I must either have a bad ear, or quiet amplifiers.
BTW, speakers under discussion here are kind of universal: equally suitable for for current drive or voltage drive. Low moving mass, high sensitivity, low VC inductance, good mechanical damping, and fast cumulative decay are all signs of quality in a speaker.
Actually, there is one situation when I listen very close to speaker: when I want to hear distortion. Even small amounts of harshness or grain can be heard this way. Distance masks it.
If the Purifi is so revolutionary, I don't see where the revolution is, after reading what is posted on their web site.
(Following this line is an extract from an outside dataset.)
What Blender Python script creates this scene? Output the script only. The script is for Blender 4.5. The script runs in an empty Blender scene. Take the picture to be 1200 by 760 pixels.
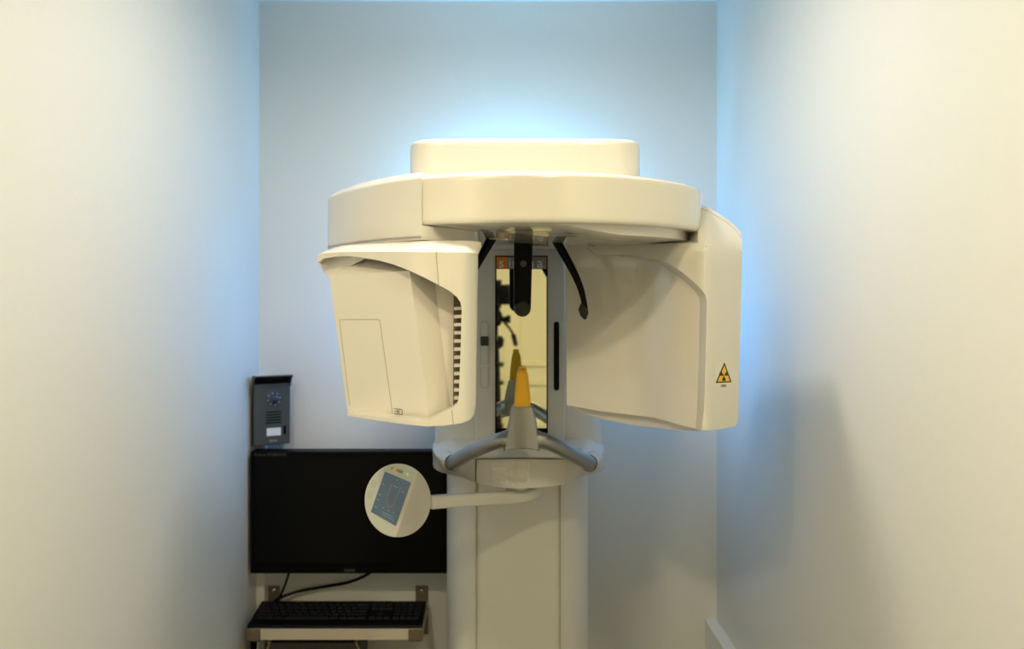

Proprietary cone material? Others also have proprietary cone materials. Computer-optimized design? Others also did that, like, for example this Scan Speak 6" midbass . Very long stroke? The Scan Speak is also very long stroke. So, in what way the Purifi is better than the Scan Speak?
I tried these Scan Speaks in 2005 and moved on. What replaced them, a bookshelf ADS with metal magnet, had incomparably better midrange. Then moving to field coils was another quantum leap.
What else? Hysteresis? Never heard of this being a problem. All speakers whose iron is close to, or at magnetic saturation, are free from hysteresis. I bet it is same solution in the Purifi.
WOW!! That's nice to know.
Current drive is but one engineering approach and certainly not a panacea. Low Qm drivers help in the fs but region pose their own engineering issues.
Yep - and that could be a good design thread, maybe "Low distortion Pentode amp with high output impedance suitable for current drive experiments"?